Backstory constitutes an important component of reissues. Scuttlebutt on how a record came about can often be as edifying as its music itself. This relationship is especially robust in the case of John Corbett’s Unheard Music Series. His liner notes to titles like Spaceship Lullaby and Waves of Albert Ayler are source for some of the most instructive and entertaining anecdotes in contemporary creative music folklore. The same holds true to his recounted history of this recent repressing of a rare-as-ambergris 1970 session by Dutchman Kees Hazevoet. Corbett even goes one better by filling in front story too, chronicling the multi-instrumentalist’s exploits well into the 70s.
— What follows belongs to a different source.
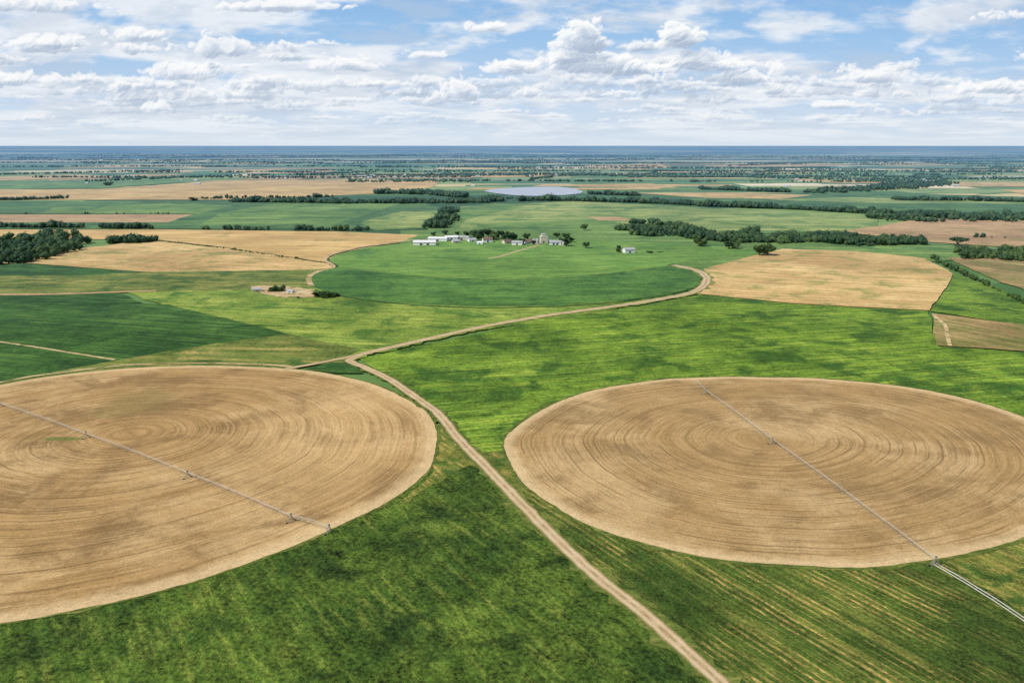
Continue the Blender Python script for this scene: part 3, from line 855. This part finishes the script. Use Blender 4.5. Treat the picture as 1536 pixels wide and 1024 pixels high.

Long story short, Hazevoet enlisted Louis Moholo in his quintet when an inopportune bit of band in fighting led to the expulsion of his regular drummer. On this date he juggles between piano, clarinet and trumpet. Kris Wanders holds solely to alto while Arjen Gorter handles bass duties. The music feels decidedly of its era. Three tracks totaling a standard LP running time of under forty minutes work from loose compositional frameworks incorporating plenty of wooly improvisation.
Gorter opens “Moving Lady” with methodical pizzicato, joined less than a minute later by clarinet, trumpet and waterfall cymbals and snare in a keening statement of an emblematically dramatic theme. Hazevoet’s clarinet breaks ranks, chirruping across the murky rhythmic currents sketched by his comrades. Wanders’ alto, sounding off with a barrage of flinty recalcitrant notes that would make Herr Brötzmann smirk knowingly, assumes horn duties as the leader bangs out scattershot clusters from his ivories. These coalesce into a two-fisted solo, flanked by smudgy bass and jittery drum punctuations that shows a fair share of chops. Wanders resumes and there is a stretch where Hazevoet sounds like he’s playing clarinet and piano simultaneously, the latter with a powder keg burst of renal sputters.
“What Happens” works as transitional interlude finding the three men moving largely in their own insular directions. Someone (Moholo?) picks up an uncredited .vibraslap, creating echo-rich interjectory waves in conjunction with the piano’s jumpy arpeggios prior to an abrupt plummet into silence. According the instrument’s manufacturer it “appears in more recordings, soundtracks, and advertisements than any sound effect ever made.” These distinctive sonorities are almost certain to ring memory bells having been present on numerous Disco and Latin albums from the 70s. Though probably not in the same abstractionist guise employed here.
The set concludes with a twenty-minute title track. Added space affords even more breathing room for all four men as they jockey through a loose assemblage of militarized motifs, but the result feels less cohesive than the set’s shorter concise opener. The famous streak of Dutch humor is also largely absent from the band’s interplay, though the consequent seriousness is hardly off-putting. As an entertaining artifact this disc shares strong stylistic kinship to existing entries in the UMS catalog and pays off on the promise of its one word title. Whether it registers as a classic on par with contemporaneous work by European peers like Brötzmann and Schlippenbach is another matter and is likely the region of dithyrambic debate.